Egypt’s Jew Haters Deserve Ostracism in the West

December 17, 2008

Egypt’s Jew Haters Deserve Ostracism in the West

More proof the prejudice has nothing to do with Israel.

Cairo, Egypt

“But we are Semites ourselves!” That is what an urbane Egyptian journalist will likely reply to the charge that the Egyptian media is rife with anti-Semitism. But there are few places where Jews are blamed for so many of the world’s ills, from carcinogenic pesticides to the war in Iraq.

More distressing is that much of the pointing is being done by Egypt’s self-described liberals — the pro-democratic and anti-Islamist crowd on which the country’s hopes for a more tolerant future supposedly rest.

The most recent episode began on Oct. 2, when the Anti-Defamation League issued a press release reportingSurge in Anti-Semitic Messages on Online Finance Sites.” An Egyptian journalist read about it in the Israeli daily “Maariv,” and here is how the new, “liberal” Egyptian weekly Al-Youm As-Sabi headlined its report the next day: “Jews are the principal suspect in the financial crisis.” The article ran alongside a photo of stock market readouts, captioned “why are cries against Jews growing louder in the U.S.?”

This was not the only instance in which Egypt’s “liberal” intelligentsia found ways to blame Jews for the financial crisis. On Oct. 11, Abbas at-Tarabili, the editor in chief of the Al-Wafd daily — the house organ of Egypt’s leading “liberal” political party of the same name — wrote a column purporting to show that Jews were merely manipulating the stock market as they had the price of gold in the late 1970s.

“The Jews played a filthy game,” he wrote. “It is true that the Western countries — the United States on top — have a lot to lose, but all pours into the pockets of Jewish businessmen who control the stock markets of the world.”
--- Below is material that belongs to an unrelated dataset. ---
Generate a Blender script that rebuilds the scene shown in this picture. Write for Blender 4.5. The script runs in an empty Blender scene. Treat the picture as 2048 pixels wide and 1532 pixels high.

Two weeks later, Al-Masry Al-Youm, Egypt’s largest independent newspaper and widely regarded as the country’s only serious tribune for liberalism, ran a column baldly titled “The Jewish Conspiracy.” The columnist, Khairi Ramadan, who also co-hosts one of the country’s most successful talk shows, asked his readers not to ignore what is being said on the Internet “about a Jewish conspiracy in the end of Bush’s term, in preparation for controlling the next president.”

“The available information,” wrote Mr. Ramadan, shows that “the Jews withdrew 400 billion dollars from Lehman Brothers a couple of weeks before it collapsed,” adding that the collapse of the brokerage house was of a piece with the events of September 11, “when thousands of Jews did not go to the WTC.”
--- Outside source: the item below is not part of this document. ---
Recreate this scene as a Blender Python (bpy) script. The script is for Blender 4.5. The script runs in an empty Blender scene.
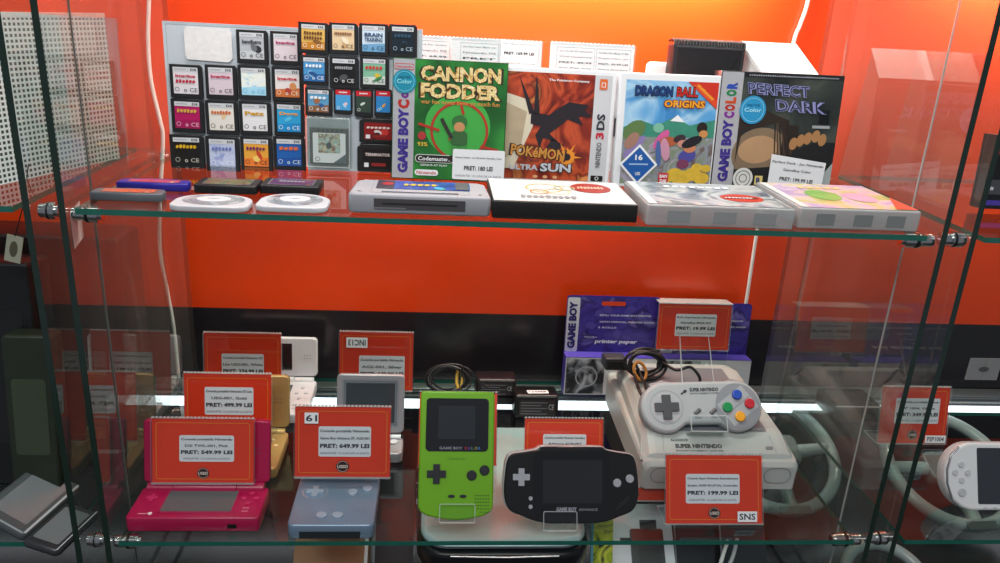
import bpy, bmesh, math, random
from mathutils import Matrix, Vector
random.seed(4)
PI = math.pi
scene = bpy.context.scene
COL = scene.collection

# ------------------------------------------------------------------ camera model
F = 783.0
def _n(v): return v.normalized()
_d = _n(Vector((377-500, 2517-281.5, F)))
_x = Vector((9835-500, 520-281.5, F)).normalized(); _x = _n(_x - _d*_x.dot(_d))
_y = _d.cross(_x)
if _y.z < 0: _y = -_y
_u = -_d
RW = Matrix((_x, _y, _u))            # camera vector (right, down, forward) -> world
EYE = Vector((0, 0, 1.55))
def ray(px, py): return RW @ Vector(((px-500)/F, (py-281.5)/F, 1))
def onZ(px, py, z):
    r = ray(px, py); return EYE + r*((z-EYE.z)/r.z)
def onY(px, py, Y):
    r = ray(px, py); return EYE + r*(Y/r.y)
def onX(px, py, X):
    r = ray(px, py); return EYE + r*(X/r.x)
def B(px, Y, z):
    k = (px-500)/F; Z = z-EYE.z; R = RW
    return Vector(((k*(R[1][2]*Y+R[2][2]*Z) - R[1][0]*Y - R[2][0]*Z)/(R[0][0]-k*R[0][2]), Y, z))

Z1 = 1.3626      # top of the upper glass shelf
Z2 = 1.0080      # top of the lower glass shelf
Z3 = 0.8400      # cabinet floor
YF = 0.700       # front edge of the shelves
YW = 1.100       # back wall
XL, XR = -0.330, 0.493

# ------------------------------------------------------------------ materials
def lin(h):
    h = h.lstrip('#'); o = []
    for i in (0, 2, 4):
        c = int(h[i:i+2], 16)/255
        o.append(c/12.92 if c <= .04045 else ((c+.055)/1.055)**2.4)
    return (*o, 1)
_mats = {}
def M(hexc, rough=.5, metal=0, spec=.5, noise=.0, nscale=60, coat=0, bump=0):
    key = (hexc, rough, metal, spec, noise, nscale, coat, bump)
    if key in _mats: return _mats[key]
    m = bpy.data.materials.new('surface_' + hexc.strip('#')); m.use_nodes = True
    nt = m.node_tree; b = nt.nodes['Principled BSDF']
    b.inputs['Base Color'].default_value = lin(hexc)
    b.inputs['Roughness'].default_value = rough
    b.inputs['Metallic'].default_value = metal
    b.inputs['Specular IOR Level'].default_value = spec
    b.inputs['Coat Weight'].default_value = coat
    b.inputs['Coat Roughness'].default_value = .05
    if noise or bump:
        tc = nt.nodes.new('ShaderNodeTexCoord'); n = nt.nodes.new('ShaderNodeTexNoise')
        n.inputs['Scale'].default_value = nscale; n.inputs['Detail'].default_value = 4
        nt.links.new(tc.outputs['Object'], n.inputs['Vector'])
        if noise:
            mx = nt.nodes.new('ShaderNodeMix'); mx.data_type = 'RGBA'
            c = lin(hexc)
            mx.inputs['A'].default_value = tuple(max(0, x*(1-noise)) for x in c[:3]) + (1,)
            mx.inputs['B'].default_value = tuple(min(1, x*(1+noise)) for x in c[:3]) + (1,)
            nt.links.new(n.outputs['Fac'], mx.inputs['Factor']); nt.links.new(mx.outputs['Result'], b.inputs['Base Color'])
        if bump:
            bp = nt.nodes.new('ShaderNodeBump'); bp.inputs['Strength'].default_value = bump; bp.inputs['Distance'].default_value = .0005
            nt.links.new(n.outputs['Fac'], bp.inputs['Height']); nt.links.new(bp.outputs['Normal'], b.inputs['Normal'])
    _mats[key] = m; return m
def pattern(name, cols, scale=30, detail=3, rough=.35, distort=1.0, coat=.3):
    """printed artwork: blotches of several inks"""
    if name in _mats: return _mats[name]
    m = bpy.data.materials.new(name); m.use_nodes = True; nt = m.node_tree; b = nt.nodes['Principled BSDF']
    tc = nt.nodes.new('ShaderNodeTexCoord'); n = nt.nodes.new('ShaderNodeTexNoise'); r = nt.nodes.new('ShaderNodeValToRGB')
    n.inputs['Scale'].default_value = scale; n.inputs['Detail'].default_value = detail; n.inputs['Distortion'].default_value = distort
    nt.links.new(tc.outputs['Object'], n.inputs['Vector']); nt.links.new(n.outputs['Fac'], r.inputs['Fac']); nt.links.new(r.outputs['Color'], b.inputs['Base Color'])
    e = r.color_ramp.elements; k = len(cols)
    pos = [.32 + .36*i/(k-1) for i in range(k)]
    e[0].position = pos[0]; e[0].color = lin(cols[0]); e[1].position = pos[-1]; e[1].color = lin(cols[-1])
    for p, c in zip(pos[1:-1], cols[1:-1]):
        q = e.new(p); q.color = lin(c)
    b.inputs['Roughness'].default_value = rough; b.inputs['Coat Weight'].default_value = coat; b.inputs['Coat Roughness'].default_value = .06
    _mats[name] = m; return m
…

These examples are especially notable because they have nothing to do with Israel or Zionism. They expose the falsehood –– popular with prominent scholars like John Mearsheimer and Stephen Walt, authors of last year’s best-selling book “The Israel Lobby” — that hatred of Jews is not one of the great motivating factors in the Arab world’s overall objections to Israel.

But these examples also raise a serious question about what passes for liberalism in the Arab world. Why bother listening to these voices on matters of economics — much less politics, democracy or human rights — if they also propagate hateful conspiracy theories?

There’s another question: Over the past eight years, the United States has invested huge resources in attempting to bring democracy to the Middle East. But it’s not clear whether that project will succeed as long as America’s natural allies in the region remain themselves so profoundly irrational and illiberal.

What can be done? Here’s a modest suggestion. The Egyptian state and the country’s newspapers go out of their way to make a leper of any author who expresses even remote sympathy with Israel. Perhaps Western institutions could adopt a similar practice, refusing to invite to their various functions any editors who allow their pages to become Jew-hatred platforms. The cold shoulder alone might get these lunch-eaters to change their tune.

Mr. Bargisi is a Cairo-based writer and a former Bartley Fellow at the Journal.